Allerdings gibt es auch Widersprüche zu Platons Text. Die von Collina-Girard entdeckte Haupt-Insel des Archipels ist nicht so groß wie Asien und Libyen zusammen, sondern gerade mal 14 km lang und 5 km breit. Der Franzose vermutet, dass die falsche Größenangabe, die Platon nach seiner Theorie macht, bei der Umwandlung von ägyptischen auf griechische Längenmasse passiert sein könnte. Auch den Vulkanausbruch als Ursache des Untergangs von Atlantis hält er für eine Ausschmückung Platons, da ein langsames Verschwinden schwer erklärbar ist. Die Schilderungen der fortschrittlichen atlantischen Gesellschaft sind für Collina-Girard reine Erfindungen des Philosophen, der seine politischen Utopien elegant in die Legende von Atlantis verpacken wollte.

Nicht das letzte Atlantis

Sicher ist, dass der sehr viel tiefere Meeresspiegel einige Inseln umspülte, die heute komplett von ihm bedeckt sind. Aber wenn keine hoch entwickelte Kultur auf Atlantis siedelte, ist es dann glaubwürdig, dass sich die Geschichte von der einstigen Insel bei Gibraltar durch mündliche Überlieferung hat bewahren können? Auch dieses Atlantis ist sicherlich nicht das letzte, das entdeckt wird.

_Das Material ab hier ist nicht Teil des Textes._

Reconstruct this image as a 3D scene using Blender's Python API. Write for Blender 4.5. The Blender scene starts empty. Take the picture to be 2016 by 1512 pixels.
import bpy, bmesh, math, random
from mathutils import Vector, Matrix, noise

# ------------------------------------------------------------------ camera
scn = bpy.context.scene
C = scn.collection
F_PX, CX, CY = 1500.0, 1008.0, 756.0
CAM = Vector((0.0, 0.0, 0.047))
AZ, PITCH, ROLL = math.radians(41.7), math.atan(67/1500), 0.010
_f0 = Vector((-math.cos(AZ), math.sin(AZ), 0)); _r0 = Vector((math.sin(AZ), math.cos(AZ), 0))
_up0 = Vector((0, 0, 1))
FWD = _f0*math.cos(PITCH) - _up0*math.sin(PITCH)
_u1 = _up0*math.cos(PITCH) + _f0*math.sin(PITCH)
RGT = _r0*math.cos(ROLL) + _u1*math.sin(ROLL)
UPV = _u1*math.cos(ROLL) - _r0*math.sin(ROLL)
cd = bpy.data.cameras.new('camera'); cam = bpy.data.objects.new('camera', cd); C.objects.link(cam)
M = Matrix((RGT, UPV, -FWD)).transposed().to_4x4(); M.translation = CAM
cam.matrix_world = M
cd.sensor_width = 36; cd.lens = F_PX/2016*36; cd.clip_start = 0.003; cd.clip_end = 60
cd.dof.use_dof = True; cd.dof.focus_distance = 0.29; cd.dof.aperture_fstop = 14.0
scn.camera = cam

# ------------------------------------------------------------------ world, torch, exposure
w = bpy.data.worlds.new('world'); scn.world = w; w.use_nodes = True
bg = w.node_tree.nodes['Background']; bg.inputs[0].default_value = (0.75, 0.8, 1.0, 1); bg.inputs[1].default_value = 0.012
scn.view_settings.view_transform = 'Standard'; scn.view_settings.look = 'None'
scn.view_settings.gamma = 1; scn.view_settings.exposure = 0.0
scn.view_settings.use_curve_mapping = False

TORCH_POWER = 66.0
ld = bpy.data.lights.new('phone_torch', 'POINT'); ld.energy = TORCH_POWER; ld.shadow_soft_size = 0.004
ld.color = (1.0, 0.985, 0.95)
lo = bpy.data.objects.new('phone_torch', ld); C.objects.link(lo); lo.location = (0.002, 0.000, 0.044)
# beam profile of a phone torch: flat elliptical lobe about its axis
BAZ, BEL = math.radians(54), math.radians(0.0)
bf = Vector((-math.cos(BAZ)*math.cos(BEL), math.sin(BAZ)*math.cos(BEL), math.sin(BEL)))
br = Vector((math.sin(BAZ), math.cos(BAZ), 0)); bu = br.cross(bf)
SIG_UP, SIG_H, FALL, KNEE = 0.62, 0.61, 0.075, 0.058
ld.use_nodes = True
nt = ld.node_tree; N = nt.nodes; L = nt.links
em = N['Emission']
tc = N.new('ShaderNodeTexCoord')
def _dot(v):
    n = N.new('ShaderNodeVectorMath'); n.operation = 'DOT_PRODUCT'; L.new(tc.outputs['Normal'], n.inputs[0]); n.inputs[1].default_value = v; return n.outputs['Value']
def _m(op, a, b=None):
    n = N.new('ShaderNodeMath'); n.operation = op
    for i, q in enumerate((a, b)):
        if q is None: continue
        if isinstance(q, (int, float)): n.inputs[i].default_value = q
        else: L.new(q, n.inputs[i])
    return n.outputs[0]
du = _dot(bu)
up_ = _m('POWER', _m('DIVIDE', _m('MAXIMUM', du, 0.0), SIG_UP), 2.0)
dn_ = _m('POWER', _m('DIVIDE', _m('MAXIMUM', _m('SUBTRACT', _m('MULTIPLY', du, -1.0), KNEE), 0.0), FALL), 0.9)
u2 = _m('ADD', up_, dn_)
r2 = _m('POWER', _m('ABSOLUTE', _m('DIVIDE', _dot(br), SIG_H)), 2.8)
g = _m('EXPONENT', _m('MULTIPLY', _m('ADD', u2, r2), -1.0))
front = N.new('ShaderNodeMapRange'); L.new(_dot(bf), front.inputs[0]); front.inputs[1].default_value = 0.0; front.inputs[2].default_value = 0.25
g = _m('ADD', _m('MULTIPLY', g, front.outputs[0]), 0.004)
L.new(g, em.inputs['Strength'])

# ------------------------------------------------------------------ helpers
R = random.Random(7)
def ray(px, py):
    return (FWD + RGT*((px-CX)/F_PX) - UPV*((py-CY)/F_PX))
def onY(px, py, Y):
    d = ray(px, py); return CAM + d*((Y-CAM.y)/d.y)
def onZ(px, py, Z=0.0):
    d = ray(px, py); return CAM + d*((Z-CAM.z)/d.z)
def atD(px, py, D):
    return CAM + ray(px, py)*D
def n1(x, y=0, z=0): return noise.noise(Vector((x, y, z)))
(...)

Interessant wäre es, wenn Expeditionen auf dem Meeresgrund dort Beweise entdecken könnten, dass eiszeitliche Menschen dort gesiedelt und die Insel als Sprungbrett zwischen den Kontinenten genutzt haben. Collina-Girard hat seine Entdeckungen in der Zeitschrift "Comptes rendus de l'Académie des sciences - Série IIa - Sciences de la Terre et des planètes" (Volume 333 - Numéro 4 - pp: 233-240) veröffentlicht. Er glaubt, dass Seeleute vor 19.000 Jahren mit einfachen Booten dieses Archipel genutzt haben, um sich Stück für Stück zwischen Europa und Afrika hin und her zu bewegen.

Vor 20.000 Jahren entstand an der marokkanischen Küste eine sich rasch entwickelnde prähistorische Kultur. Der Forscher vermutet, dass der Kulturaustausch durch Wanderbewegungen daran beteiligt war. "Die Küsten von Spanien und Marokko waren zu dieser Zeit bewohnt, sicher waren es die Inseln auch. Traditionell kam das [die Kultur] aus dem Osten, aber warum nicht aus dem Norden?"